I remember my grandfather on a cool evening, when I was very young, at a seder under the large pergola in the garden of their home with vines growing all around.  Couches and pillows filled the gazebo for everyone to sit.  There must have been over twenty members of the family around the table laughing, joking, praying and singing Alhmania or something sounding like that in Ladino and Avramachi, as they used to address my grandfather, was seated at the head of the table next to my grandma on soft cushions.  Wrestling was a very popular sport in this part of the world and till today.   My grandpa would often take on both me and my cousin Avramico together and wrestle us to the ground.”

.

          For those in our family living in this young port city, the nightmare began in Alexandroupolis where we began our train journey that would end in Poland.  First stop, Komotini for a few hours, then onto Xanthi where my grandparents, aunt and uncle lived.  It was from Xanthi that they were pulled out of bed in the dead of night and the horror began.

.

          The 2nd class train ride was about two hours, comfortable with many open seats.  The rail tracks were the same as theirs.  We saw the same scenery through windows, they saw it through peep holes;  we sat, they stood;  we had sufficient bathroom conveniences, they had none;  we ate when hungry, they had no food;  we drank when thirsty, they had no water;  we reclined on pillows and blankets, they froze on wood floors.  As I gazed out the window, I found myself admiring the beauty of the changing countryside, lush, green, hilly.  Shouldn’t it have been brown and barren?
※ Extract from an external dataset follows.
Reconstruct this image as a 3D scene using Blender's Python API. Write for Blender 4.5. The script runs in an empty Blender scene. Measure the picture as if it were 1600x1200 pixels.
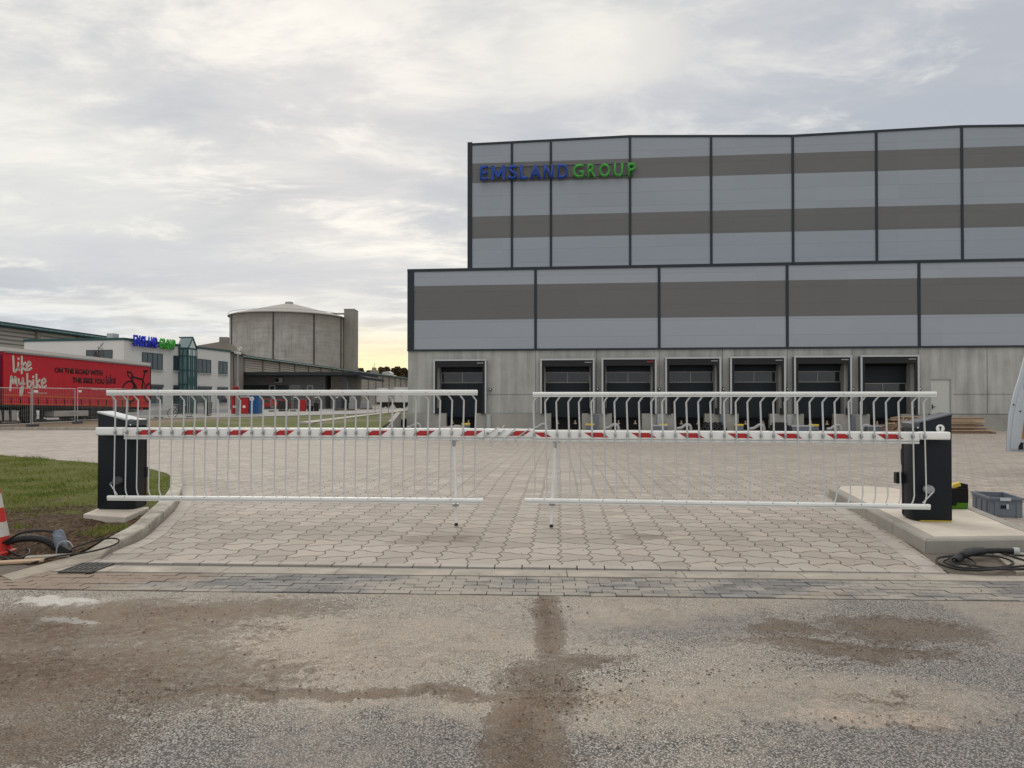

One thought on “First Part of our Train Journey: From Alexandroupolis to Xanthi

  1. An excerpt from my experience:
    More gut-wrenching emotions, as the day went on. We sat in the lobby of the Museum of Alexandroupolis, lecture-style seating arranged for us by the curator. A computer perched on a table in the front of the room, and a screen hanging from the ceiling. Vasilli, had prepared a lecture specifically for us. It was important that we learn about our rich history, and specifically about the contributions made by our people. This non-Jewish man, dedicated into keeping their memories alive and their story in the history books! I was impressed by his knowledge; photos of old business ads published by our great grandfather, who started his clothing and textile business in 1875, 3 years after Alexandroupolis was founded. And then the details of their deportation, a particularly brutal one forced upon them by the Bulgarian occupation. Their lives were to be sacrificed, along with the lives of all of the Jews of Thraci and Macedonia, so that the Bulgarian Jews could live. There were video clippings showing them being forced onto barges carrying all of their belongings. But the brutality…I thought about little Freddi, only a child then, innocent and young…
    I struggled to contain myself, holding back the urge to cry, fighting to breathe as my throat tightened … Our lecturer apologized for being the one to give us this information, his eyes filling with tears, his compassion further moving me.